▶ **Problem**
Write out the listing beneath this instruction in its entirety, exactly as it reads.

=-=-=

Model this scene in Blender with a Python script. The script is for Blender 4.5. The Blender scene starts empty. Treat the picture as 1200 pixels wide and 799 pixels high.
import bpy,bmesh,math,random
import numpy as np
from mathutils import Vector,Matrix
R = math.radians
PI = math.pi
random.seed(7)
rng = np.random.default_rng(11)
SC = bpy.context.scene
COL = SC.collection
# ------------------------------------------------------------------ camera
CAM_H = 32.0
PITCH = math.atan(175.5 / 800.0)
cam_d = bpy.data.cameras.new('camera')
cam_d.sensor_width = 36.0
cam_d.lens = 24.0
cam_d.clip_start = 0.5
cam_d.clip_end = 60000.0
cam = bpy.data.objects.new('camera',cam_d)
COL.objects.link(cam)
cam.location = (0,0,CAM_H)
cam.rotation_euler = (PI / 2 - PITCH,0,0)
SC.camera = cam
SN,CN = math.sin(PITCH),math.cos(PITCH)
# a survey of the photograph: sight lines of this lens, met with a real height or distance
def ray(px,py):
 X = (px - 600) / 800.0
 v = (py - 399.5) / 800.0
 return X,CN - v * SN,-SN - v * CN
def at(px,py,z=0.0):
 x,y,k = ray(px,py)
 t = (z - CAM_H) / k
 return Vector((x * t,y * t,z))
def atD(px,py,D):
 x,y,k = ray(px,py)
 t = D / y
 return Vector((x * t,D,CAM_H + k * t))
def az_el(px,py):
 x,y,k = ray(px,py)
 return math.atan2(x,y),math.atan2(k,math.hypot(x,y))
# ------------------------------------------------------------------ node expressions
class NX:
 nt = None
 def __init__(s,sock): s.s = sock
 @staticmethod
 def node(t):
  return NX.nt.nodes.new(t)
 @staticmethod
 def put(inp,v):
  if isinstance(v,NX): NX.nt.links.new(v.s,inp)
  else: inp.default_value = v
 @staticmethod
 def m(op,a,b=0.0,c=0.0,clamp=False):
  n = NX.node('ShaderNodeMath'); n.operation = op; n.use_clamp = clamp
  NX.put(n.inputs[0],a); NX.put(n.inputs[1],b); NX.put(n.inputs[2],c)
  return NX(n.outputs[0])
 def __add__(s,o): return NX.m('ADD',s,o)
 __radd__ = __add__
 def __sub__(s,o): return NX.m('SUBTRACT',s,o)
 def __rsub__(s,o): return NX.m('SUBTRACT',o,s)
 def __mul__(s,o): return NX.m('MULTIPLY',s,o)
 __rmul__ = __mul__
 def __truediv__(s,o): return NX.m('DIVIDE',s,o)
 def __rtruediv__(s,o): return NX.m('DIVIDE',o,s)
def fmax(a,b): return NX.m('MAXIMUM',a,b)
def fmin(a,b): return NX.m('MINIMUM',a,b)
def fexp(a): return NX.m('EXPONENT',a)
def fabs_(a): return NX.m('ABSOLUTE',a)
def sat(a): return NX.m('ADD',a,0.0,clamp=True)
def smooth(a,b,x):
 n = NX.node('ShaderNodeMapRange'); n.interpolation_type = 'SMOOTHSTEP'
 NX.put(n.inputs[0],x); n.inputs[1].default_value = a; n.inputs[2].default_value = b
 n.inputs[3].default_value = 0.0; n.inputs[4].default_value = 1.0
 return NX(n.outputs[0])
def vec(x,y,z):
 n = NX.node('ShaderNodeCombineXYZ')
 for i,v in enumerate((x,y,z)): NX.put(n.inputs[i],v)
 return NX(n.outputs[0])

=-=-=

▶ **Solution for this exercise**
Model this scene in Blender with a Python script. The script is for Blender 4.5. The Blender scene starts empty. Treat the picture as 1200 pixels wide and 799 pixels high.
import bpy,bmesh,math,random
import numpy as np
from mathutils import Vector,Matrix
R = math.radians
PI = math.pi
random.seed(7)
rng = np.random.default_rng(11)
SC = bpy.context.scene
COL = SC.collection
# ------------------------------------------------------------------ camera
CAM_H = 32.0
PITCH = math.atan(175.5 / 800.0)
cam_d = bpy.data.cameras.new('camera')
cam_d.sensor_width = 36.0
cam_d.lens = 24.0
cam_d.clip_start = 0.5
cam_d.clip_end = 60000.0
cam = bpy.data.objects.new('camera',cam_d)
COL.objects.link(cam)
cam.location = (0,0,CAM_H)
cam.rotation_euler = (PI / 2 - PITCH,0,0)
SC.camera = cam
SN,CN = math.sin(PITCH),math.cos(PITCH)
# a survey of the photograph: sight lines of this lens, met with a real height or distance
def ray(px,py):
 X = (px - 600) / 800.0
 v = (py - 399.5) / 800.0
 return X,CN - v * SN,-SN - v * CN
def at(px,py,z=0.0):
 x,y,k = ray(px,py)
 t = (z - CAM_H) / k
 return Vector((x * t,y * t,z))
def atD(px,py,D):
 x,y,k = ray(px,py)
 t = D / y
 return Vector((x * t,D,CAM_H + k * t))
def az_el(px,py):
 x,y,k = ray(px,py)
 return math.atan2(x,y),math.atan2(k,math.hypot(x,y))
# ------------------------------------------------------------------ node expressions
class NX:
 nt = None
 def __init__(s,sock): s.s = sock
 @staticmethod
 def node(t):
  return NX.nt.nodes.new(t)
 @staticmethod
 def put(inp,v):
  if isinstance(v,NX): NX.nt.links.new(v.s,inp)
  else: inp.default_value = v
 @staticmethod
 def m(op,a,b=0.0,c=0.0,clamp=False):
  n = NX.node('ShaderNodeMath'); n.operation = op; n.use_clamp = clamp
  NX.put(n.inputs[0],a); NX.put(n.inputs[1],b); NX.put(n.inputs[2],c)
  return NX(n.outputs[0])
 def __add__(s,o): return NX.m('ADD',s,o)
 __radd__ = __add__
 def __sub__(s,o): return NX.m('SUBTRACT',s,o)
 def __rsub__(s,o): return NX.m('SUBTRACT',o,s)
 def __mul__(s,o): return NX.m('MULTIPLY',s,o)
 __rmul__ = __mul__
 def __truediv__(s,o): return NX.m('DIVIDE',s,o)
 def __rtruediv__(s,o): return NX.m('DIVIDE',o,s)
def fmax(a,b): return NX.m('MAXIMUM',a,b)
def fmin(a,b): return NX.m('MINIMUM',a,b)
def fexp(a): return NX.m('EXPONENT',a)
def fabs_(a): return NX.m('ABSOLUTE',a)
def sat(a): return NX.m('ADD',a,0.0,clamp=True)
def smooth(a,b,x):
 n = NX.node('ShaderNodeMapRange'); n.interpolation_type = 'SMOOTHSTEP'
 NX.put(n.inputs[0],x); n.inputs[1].default_value = a; n.inputs[2].default_value = b
 n.inputs[3].default_value = 0.0; n.inputs[4].default_value = 1.0
 return NX(n.outputs[0])
def vec(x,y,z):
 n = NX.node('ShaderNodeCombineXYZ')
 for i,v in enumerate((x,y,z)): NX.put(n.inputs[i],v)
 return NX(n.outputs[0])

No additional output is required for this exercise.